== WRITTEN INSTRUCTION ==
Set down each line of the material that follows, exactly, with no pictures.
◇ ◇ ◇ ◇
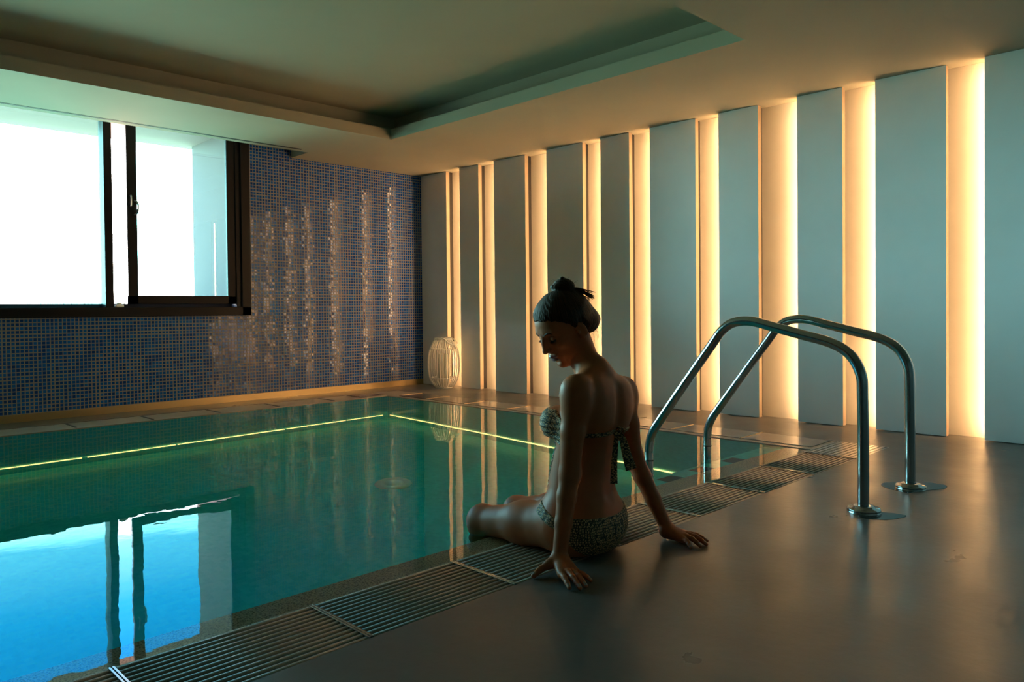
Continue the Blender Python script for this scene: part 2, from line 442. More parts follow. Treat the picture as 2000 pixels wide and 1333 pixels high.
# dark inset tiles under water by the handrail
for k, (x, y) in enumerate(((3.08, 2.10), (3.36, 2.10), (3.66, 2.10), )):
    pass
bm = bmesh.new(); add_box(bm, 3.0, PX1, 2.066, 2.20, -0.13, -0.10)
o = obj('trim_7', bm, M['pool_xy']); tag(o, 'narrow step under the water by the handrails', kind='structure')
for x, l in ((3.13, 'dark square tile under water nearest the woman'), (3.42, 'dark square tile under water between the two handrails'), (3.74, 'dark square tile under water behind the far handrail')):
    bm = bmesh.new(); add_box(bm, x, x + 0.13, 2.085, 2.175, -0.101, -0.094, bevel=0.002, seg=1)
    tag(obj('inset_tile', bm, M['tile_dark']), l, 'tile', 'dark tiles on the underwater step')

# ------------------------------------------------------------------ grating
def make_grate(x0, x1, ends=True):
    g = empty('drain_grate', (x0, GY0, 0))
    L = x1 - x0; W = GY1 - GY0
    bm = bmesh.new()
    nb = 13
    for k in range(nb):
        yc = 0.012 + (W - 0.024) * k / (nb - 1)
        # rounded T-bar
        w = 0.0070
        pr = [(-w, -0.010), (-w, -0.0028), (-w * 0.8, -0.0009), (-w * 0.45, 0), (w * 0.45, 0), (w * 0.8, -0.0009), (w, -0.0028), (w, -0.010)]
        a = [bm.verts.new((0.006, yc + py, pz - 0.0005)) for py, pz in pr]; b = [bm.verts.new((L - 0.006, yc + py, pz - 0.0005)) for py, pz in pr]
        for i in range(len(pr)):
            j = (i + 1) % len(pr); f = bm.faces.new((a[i], a[j], b[j], b[i])); f.smooth = i != len(pr) - 1
        bm.faces.new(a); bm.faces.new(list(reversed(b)))
    obj('slats', bm, M['grate'], g)
    for a_, b_ in ((0.0008, 0.0075), (L - 0.0075, L - 0.0008)):
        bm = bmesh.new()
        add_box(bm, a_, b_, 0.002, W - 0.002, -0.025, 0.002, bevel=0.001, seg=1)
        obj('end_bar', bm, M['steel'], g)
    return g
gx = [0.045, 0.561, 1.077, 1.588, 2.100, 2.612, 3.140, 3.655, 4.170]
gl = ['steel slatted drain grate at the lower left corner of the photo', 'slatted drain grate at the bottom left, below the window reflection',
      'slatted drain grate below the teal water, left of the one before the woman', 'slatted drain grate under the thighs of the woman',
      'slatted drain grate right of the hips of the woman, behind her right arm', 'slatted drain grate just past the right hand of the woman',
      'slatted drain grate beside the foot of the near handrail', 'last slatted drain grate, next to the perforated plate']
for i in range(8):
    tag(make_grate(gx[i], gx[i + 1]), gl[i], 'drain grate', 'slatted grates along the pool')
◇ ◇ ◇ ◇
== WRITTEN REPLY ==
Continue the Blender Python script for this scene: part 2, from line 442. More parts follow. Treat the picture as 2000 pixels wide and 1333 pixels high.
# dark inset tiles under water by the handrail
for k, (x, y) in enumerate(((3.08, 2.10), (3.36, 2.10), (3.66, 2.10), )):
    pass
bm = bmesh.new(); add_box(bm, 3.0, PX1, 2.066, 2.20, -0.13, -0.10)
o = obj('trim_7', bm, M['pool_xy']); tag(o, 'narrow step under the water by the handrails', kind='structure')
for x, l in ((3.13, 'dark square tile under water nearest the woman'), (3.42, 'dark square tile under water between the two handrails'), (3.74, 'dark square tile under water behind the far handrail')):
    bm = bmesh.new(); add_box(bm, x, x + 0.13, 2.085, 2.175, -0.101, -0.094, bevel=0.002, seg=1)
    tag(obj('inset_tile', bm, M['tile_dark']), l, 'tile', 'dark tiles on the underwater step')

# ------------------------------------------------------------------ grating
def make_grate(x0, x1, ends=True):
    g = empty('drain_grate', (x0, GY0, 0))
    L = x1 - x0; W = GY1 - GY0
    bm = bmesh.new()
    nb = 13
    for k in range(nb):
        yc = 0.012 + (W - 0.024) * k / (nb - 1)
        # rounded T-bar
        w = 0.0070
        pr = [(-w, -0.010), (-w, -0.0028), (-w * 0.8, -0.0009), (-w * 0.45, 0), (w * 0.45, 0), (w * 0.8, -0.0009), (w, -0.0028), (w, -0.010)]
        a = [bm.verts.new((0.006, yc + py, pz - 0.0005)) for py, pz in pr]; b = [bm.verts.new((L - 0.006, yc + py, pz - 0.0005)) for py, pz in pr]
        for i in range(len(pr)):
            j = (i + 1) % len(pr); f = bm.faces.new((a[i], a[j], b[j], b[i])); f.smooth = i != len(pr) - 1
        bm.faces.new(a); bm.faces.new(list(reversed(b)))
    obj('slats', bm, M['grate'], g)
    for a_, b_ in ((0.0008, 0.0075), (L - 0.0075, L - 0.0008)):
        bm = bmesh.new()
        add_box(bm, a_, b_, 0.002, W - 0.002, -0.025, 0.002, bevel=0.001, seg=1)
        obj('end_bar', bm, M['steel'], g)
    return g
gx = [0.045, 0.561, 1.077, 1.588, 2.100, 2.612, 3.140, 3.655, 4.170]
gl = ['steel slatted drain grate at the lower left corner of the photo', 'slatted drain grate at the bottom left, below the window reflection',
      'slatted drain grate below the teal water, left of the one before the woman', 'slatted drain grate under the thighs of the woman',
      'slatted drain grate right of the hips of the woman, behind her right arm', 'slatted drain grate just past the right hand of the woman',
      'slatted drain grate beside the foot of the near handrail', 'last slatted drain grate, next to the perforated plate']
for i in range(8):
    tag(make_grate(gx[i], gx[i + 1]), gl[i], 'drain grate', 'slatted grates along the pool')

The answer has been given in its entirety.